Transcribe each line of the material as it is, and drop any picture.
◆ ◆ ◆
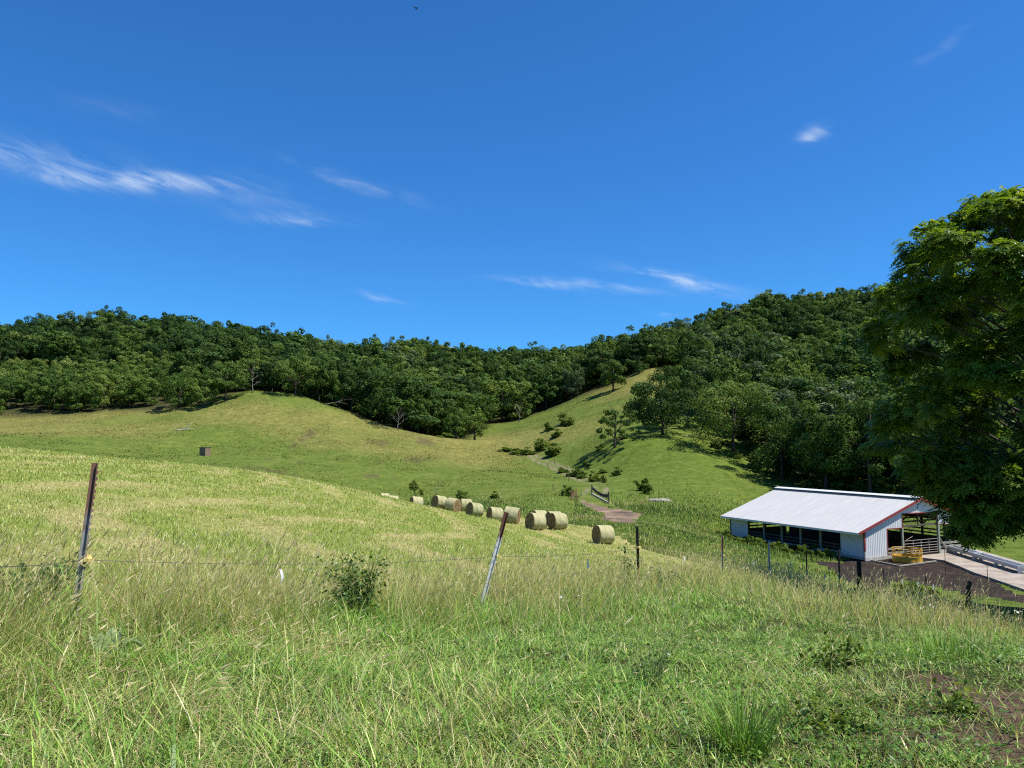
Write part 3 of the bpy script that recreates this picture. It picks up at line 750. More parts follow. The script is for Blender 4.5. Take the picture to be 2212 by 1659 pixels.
# half-dead tree on the slope: bare top, leaves low down
p0 = W(1328, 970, 142); rg = np.random.default_rng(31); mb = MB(); tips = []
scaffold(rg, mb, 9.2, .30, .95, 15, 2, tips, .18)
sc = 9.4 / max(v[2] for v in mb.V); mb.V = [(v[0] * sc, v[1] * sc, v[2] * sc) for v in mb.V]
t = tag(link('dying_tree', None, None, (p0[0], p0[1], gz(p0[0], p0[1]))), 'half-dead tree with bare top and sparse low leaves, alone on the right slope', 'tree')
mb.build('trunk', M_BARK, t, True)
C = []
for i in range(24):
    a = rg.uniform(0, 6.28); r_ = rg.uniform(.8, 4.3); C.append((math.cos(a) * r_, math.sin(a) * r_, rg.uniform(1.4, 5.2) + (0 if r_ > 2 else 1.2)))
for q in tips[::4]:
    if q[2] * sc < 7.0: C.append(tuple(q * sc))
C = np.array(C); n = 2300; idc = rg.integers(0, len(C), n); d = rand_dirs(rg, n); P = C[idc] + d * .75 * rg.random((n, 1)) ** .4 * np.array([1, 1, .6])
V, F = leaf_quads(P, d, .36, rg); link('crown', mesh_np('dying_crown', V, F, [M_DARK], False, dict(tint=np.repeat(.4 + .2 * rg.normal(size=n), 4))), t)
# fallen timber
def fallen(label, px, py, Y, L_, seed, m=M_DEAD, r=.12, ang=.3):
    p0 = W(px, py, Y); rg = np.random.default_rng(seed); mb = MB(); a = ang
    d = np.array([math.cos(a), math.sin(a), .06])
    branch_tree(rg, mb, np.array([0, 0, .15]), d, L_, r, 2, .4)
    return tag(mb.build('fallen_branch', m, None, True), label, 'fallen branch')
M_PALE = simple('bleached_wood', (.40, .38, .35), (.62, .60, .56), 4, .95, .1)
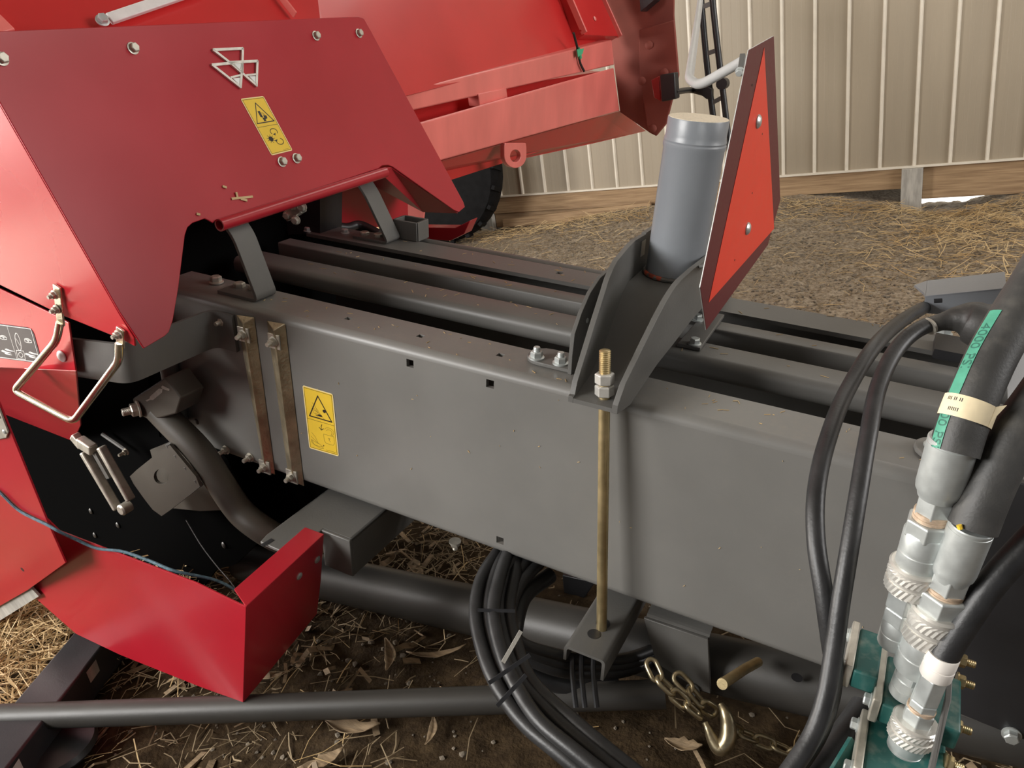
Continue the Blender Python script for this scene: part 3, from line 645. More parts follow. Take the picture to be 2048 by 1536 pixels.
for (x, y) in ((1073, 716), (1121, 727)): bolt(pc, hb(x, y, 2, .0085), BW, .0215, 'nut', ZINC, .4, 'nut', .010)
g = G(); g.prism([b(.107, .285, .001), b(.155, .285, .001), b(.150, .50, .001), b(.107, .50, .001)], BW * .008); g.make('foot_plate', GREYB, pc, bevel=.0015)
for (x, y) in ((1389, 688), (1394, 640)): bolt(pc, hb(x, y, 2, .0095), BW, .019, 'hex', ZINC, .5)
bolt(pc, hb(1174, 641, 0, -.0255), BU, .010, 'rivet', ZINC)
g = G(); c = hb(1286, 496, 0, UL + .0008); g.prism([c - BV * .012 - BW * .016, c + BV * .012 - BW * .016, c + BV * .012 + BW * .016, c - BV * .012 + BW * .016], BU * .0006); g.make('daylight_slot', ALU, pc, smooth=0)

# ================================================================== SLOW MOVING SIGN
SPN = (BU * .9976 - BV * .0584 + BW * .0361).normalized(); SP0 = b(.2545, .03, .40)
sg = thing('slow_vehicle_sign', 'red triangular slow-vehicle sign with dark red border seen nearly edge-on', 'sign', b(.25, .03, .21))
outer = [hp(x, y, SP0, SPN) for x, y in ((1497, 100), (1400, 575), (1412, 660), (1535, 490), (1560, 400), (1547, 72))]
g = G(); g.prism(outer, -SPN * .0012); plt = g.make('plate', ALU, sg, smooth=0, label='bare aluminium sign back')
cen = sum(outer, V()) / 6
g = G(); g.prism([p.lerp(cen, .0015) + SPN * .0002 for p in outer], SPN * .0004); g.make('border', SIGNB, sg, smooth=0, label='dark red retroreflective border')
tri = [hp(x, y, SP0, SPN) for x, y in ((1527, 95), (1416, 605), (1547, 457))]
g = G(); g.prism([p + SPN * .0008 for p in tri], SPN * .0003); g.make('triangle', SIGNR, sg, smooth=0, label='bright fluorescent red triangle')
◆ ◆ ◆
**Answer for the task:**
Write part 3 of the bpy script that recreates this picture. It picks up at line 750. More parts follow. The script is for Blender 4.5. Take the picture to be 2212 by 1659 pixels.
# half-dead tree on the slope: bare top, leaves low down
p0 = W(1328, 970, 142); rg = np.random.default_rng(31); mb = MB(); tips = []
scaffold(rg, mb, 9.2, .30, .95, 15, 2, tips, .18)
sc = 9.4 / max(v[2] for v in mb.V); mb.V = [(v[0] * sc, v[1] * sc, v[2] * sc) for v in mb.V]
t = tag(link('dying_tree', None, None, (p0[0], p0[1], gz(p0[0], p0[1]))), 'half-dead tree with bare top and sparse low leaves, alone on the right slope', 'tree')
mb.build('trunk', M_BARK, t, True)
C = []
for i in range(24):
    a = rg.uniform(0, 6.28); r_ = rg.uniform(.8, 4.3); C.append((math.cos(a) * r_, math.sin(a) * r_, rg.uniform(1.4, 5.2) + (0 if r_ > 2 else 1.2)))
for q in tips[::4]:
    if q[2] * sc < 7.0: C.append(tuple(q * sc))
C = np.array(C); n = 2300; idc = rg.integers(0, len(C), n); d = rand_dirs(rg, n); P = C[idc] + d * .75 * rg.random((n, 1)) ** .4 * np.array([1, 1, .6])
V, F = leaf_quads(P, d, .36, rg); link('crown', mesh_np('dying_crown', V, F, [M_DARK], False, dict(tint=np.repeat(.4 + .2 * rg.normal(size=n), 4))), t)
# fallen timber
def fallen(label, px, py, Y, L_, seed, m=M_DEAD, r=.12, ang=.3):
    p0 = W(px, py, Y); rg = np.random.default_rng(seed); mb = MB(); a = ang
    d = np.array([math.cos(a), math.sin(a), .06])
    branch_tree(rg, mb, np.array([0, 0, .15]), d, L_, r, 2, .4)
    return tag(mb.build('fallen_branch', m, None, True), label, 'fallen branch')
M_PALE = simple('bleached_wood', (.40, .38, .35), (.62, .60, .56), 4, .95, .1)
Continue the Blender Python script for this scene: part 3, from line 645. More parts follow. Take the picture to be 2048 by 1536 pixels.
for (x, y) in ((1073, 716), (1121, 727)): bolt(pc, hb(x, y, 2, .0085), BW, .0215, 'nut', ZINC, .4, 'nut', .010)
g = G(); g.prism([b(.107, .285, .001), b(.155, .285, .001), b(.150, .50, .001), b(.107, .50, .001)], BW * .008); g.make('foot_plate', GREYB, pc, bevel=.0015)
for (x, y) in ((1389, 688), (1394, 640)): bolt(pc, hb(x, y, 2, .0095), BW, .019, 'hex', ZINC, .5)
bolt(pc, hb(1174, 641, 0, -.0255), BU, .010, 'rivet', ZINC)
g = G(); c = hb(1286, 496, 0, UL + .0008); g.prism([c - BV * .012 - BW * .016, c + BV * .012 - BW * .016, c + BV * .012 + BW * .016, c - BV * .012 + BW * .016], BU * .0006); g.make('daylight_slot', ALU, pc, smooth=0)

# ================================================================== SLOW MOVING SIGN
SPN = (BU * .9976 - BV * .0584 + BW * .0361).normalized(); SP0 = b(.2545, .03, .40)
sg = thing('slow_vehicle_sign', 'red triangular slow-vehicle sign with dark red border seen nearly edge-on', 'sign', b(.25, .03, .21))
outer = [hp(x, y, SP0, SPN) for x, y in ((1497, 100), (1400, 575), (1412, 660), (1535, 490), (1560, 400), (1547, 72))]
g = G(); g.prism(outer, -SPN * .0012); plt = g.make('plate', ALU, sg, smooth=0, label='bare aluminium sign back')
cen = sum(outer, V()) / 6
g = G(); g.prism([p.lerp(cen, .0015) + SPN * .0002 for p in outer], SPN * .0004); g.make('border', SIGNB, sg, smooth=0, label='dark red retroreflective border')
tri = [hp(x, y, SP0, SPN) for x, y in ((1527, 95), (1416, 605), (1547, 457))]
g = G(); g.prism([p + SPN * .0008 for p in tri], SPN * .0003); g.make('triangle', SIGNR, sg, smooth=0, label='bright fluorescent red triangle')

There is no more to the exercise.